Decision Intelligence-Based Predictive Modelling of Hard Rock Pillar Stability Using K-Nearest Neighbour Coupled with Grey Wolf Optimization Algorithm

Abstract

Pillar stability is of paramount importance in ensuring the safety of underground rock engineering structures. The stability of pillars directly influences the structural integrity of the mine and mitigates the risk of collapses or accidents. Therefore, assessing pillar stability is crucial for safe, productive, reliable, and profitable underground mining engineering processes. This study developed the application of decision intelligence-based predictive modelling of hard rock pillar stability in underground engineering structures using K-Nearest Neighbour coupled with the grey wolf optimization algorithm (KNN-GWO).

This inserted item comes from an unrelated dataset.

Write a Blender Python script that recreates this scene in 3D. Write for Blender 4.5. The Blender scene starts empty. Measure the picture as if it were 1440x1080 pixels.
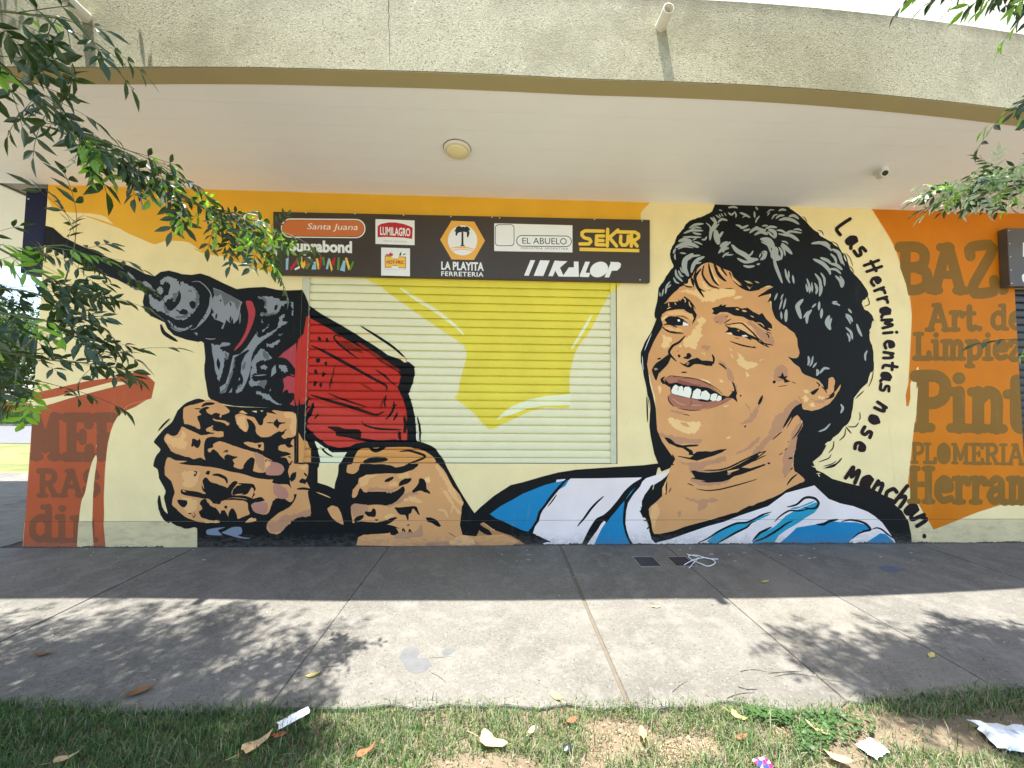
import bpy, bmesh, math, random
import numpy as np
from mathutils import Vector, Matrix
from mathutils.geometry import delaunay_2d_cdt
random.seed(7); RNG=np.random.default_rng(7)
sc=bpy.context.scene
COL=sc.collection
# ------------------------------------------------------------------ camera
F_PX=523.0; D_CAM=3.96; H_CAM=1.5
YAW,PITCH,ROLL=math.radians(2.14),math.radians(2.67),math.radians(0.53)
_f=Vector((math.sin(YAW)*math.cos(PITCH),math.cos(YAW)*math.cos(PITCH),math.sin(PITCH)))
_r0=Vector((math.cos(YAW),-math.sin(YAW),0)); _u0=_r0.cross(_f)
CR=math.cos(ROLL)*_r0+math.sin(ROLL)*_u0; CU=-math.sin(ROLL)*_r0+math.cos(ROLL)*_u0
CP=Vector((0,-D_CAM,H_CAM))
cam=bpy.data.cameras.new('camera'); co=bpy.data.objects.new('camera',cam); COL.objects.link(co)
M=Matrix((( CR.x,CU.x,-_f.x),(CR.y,CU.y,-_f.y),(CR.z,CU.z,-_f.z))).to_4x4(); M.translation=CP
co.matrix_world=M
cam.sensor_fit='HORIZONTAL'; cam.sensor_width=36; cam.lens=36*F_PX/1440; cam.clip_start=.05; cam.clip_end=600
sc.camera=co
# ------------------------------------------------------------------ light
SUN_TO=Vector((-.15,-.12,1)).normalized()
w=bpy.data.worlds.new('World'); sc.world=w; w.use_nodes=True
nt=w.node_tree; bg=nt.nodes['Background']
sky=nt.nodes.new('ShaderNodeTexSky'); sky.sky_type='NISHITA'; sky.sun_disc=False
sky.sun_elevation=math.asin(SUN_TO.z); sky.sun_rotation=math.atan2(SUN_TO.x,SUN_TO.y)
sky.air_density=1.0; sky.dust_density=1.5; sky.ozone_density=1.0
nt.links.new(sky.outputs[0],bg.inputs[0]); bg.inputs[1].default_value=0.12
sl=bpy.data.lights.new('sun','SUN'); sl.energy=4.0; sl.angle=math.radians(.53); sl.color=(1,.975,.93)
so=bpy.data.objects.new('sun',sl); COL.objects.link(so); so.rotation_euler=SUN_TO.to_track_quat('Z','Y').to_euler()
sc.view_settings.view_transform='Standard'; sc.view_settings.look='None'; sc.view_settings.gamma=1
sc.view_settings.use_curve_mapping=False
sc.view_settings.exposure=1.97
sc.cycles.max_bounces=10; sc.cycles.diffuse_bounces=6; sc.cycles.use_denoising=True
# ------------------------------------------------------------------ survey: pixel of the photograph -> point of the place
H_SOF=3.715
def ray(px,py):
    d=_f*F_PX+CR*(px-720)+CU*(540-py); return d.normalized()
def on_y(px,py,y=0.0):
    d=ray(px,py); return CP+d*((y-CP.y)/d.y)
def on_z(px,py,z=0.0):
    d=ray(px,py); return CP+d*((z-CP.z)/d.z)
def at_d(px,py,d):
    return on_y(px,py,-D_CAM+d)
def px_of(P):
    d=Vector(P)-CP; z=d.dot(_f); return 720+F_PX*d.dot(CR)/z, 540-F_PX*d.dot(CU)/z
_B=[(-300,765),(40,766),(400,771),(800,770),(1100,767),(1290,763),(1440,757),(1700,745)]
_T=[(-300,255),(75,262),(280,266),(500,271),(720,277),(940,281),(1225,292),(1430,306),(1700,325)]
def interp(t,x):
    for (x0,y0),(x1,y1) in zip(t,t[1:]):
        if x<=x1: return y0+(y1-y0)*(x-x0)/(x1-x0)
    return t[-1][1]
def _line(z):
    a=px_of((-5,0,z)); b=px_of((5,0,z)); return a,b
_lb,_lt=_line(0),_line(H_SOF)
def wall(px,py):            # photo pixel -> (X,Z) on the wall face, straightened for the lens
    yb,yt=interp(_B,px),interp(_T,px)
    f=lambda l:l[0][1]+(l[1][1]-l[0][1])*(px-l[0][0])/(l[1][0]-l[0][0])
    mb,mt=f(_lb),f(_lt)
    q=mt+(py-yt)*(mb-mt)/(yb-yt)
    p=on_y(px,q,0.0); return (p.x,p.z)
# ------------------------------------------------------------------ helpers
def lin(c):
    return tuple(((v/255)/12.92 if v/255<=.04045 else ((v/255+.055)/1.055)**2.4) for v in c)
def tag(o,label=None,cat=None,group=None,kind=None):
    if label:o['label']=label
    if cat:o['category']=cat
    if group:o['group']=group
    if kind:o['kind']=kind
    return o
def empty(name,loc=(0,0,0),rz=0):
    o=bpy.data.objects.new(name,None); COL.objects.link(o); o.location=loc; o.rotation_euler=(0,0,rz); o.empty_display_size=.1; return o
def link(name,me,mats=(),parent=None,loc=None):
    o=bpy.data.objects.new(name,me); COL.objects.link(o)
    for m in (mats if isinstance(mats,(list,tuple)) else [mats]):
        if m and me.materials.find(m.name)<0: me.materials.append(m)
    if parent:o.parent=parent
    if loc:o.location=loc
    return o
def mesh(name,verts,faces,mi=None,smooth=False):
    me=bpy.data.meshes.new(name); me.from_pydata([tuple(v) for v in verts],[],[tuple(f) for f in faces])
    if mi: me.polygons.foreach_set('material_index',mi)
    if smooth: me.polygons.foreach_set('use_smooth',[True]*len(me.polygons))
    me.update(); return me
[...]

Initially, a substantial dataset consisting of 236 different pillar cases was collected from seven underground hard rock mining engineering projects. This dataset was gathered by considering five significant input variables, namely pillar width, pillar height, pillar width/height ratio, uniaxial compressive strength, and average pillar stress. Secondly, the original hard rock pillar stability level has been classified into three types: failed, unstable, and stable, based on the pillar’s instability mechanism and failure process. Thirdly, several visual relationships were established in order to ascertain the correlation between input variables and the corresponding pillar stability level. Fourthly, the entire pillar database was randomly divided into a training dataset and testing dataset with a 70:30 sampling method. Moreover, the (KNN-GWO) model was developed to predict the stability of pillars in hard rock mining. Lastly, the performance of the suggested predictive model was evaluated using accuracy, precision, recall, F1-score, and a confusion matrix. The findings of the proposed model offer a superior benchmark for accurately predicting the stability of hard rock pillars. Therefore, it is recommended to employ decision intelligence models in mining engineering in order to effectively prioritise safety measures and improve the efficiency of operational processes, risk management, and decision-making related to underground engineering structures.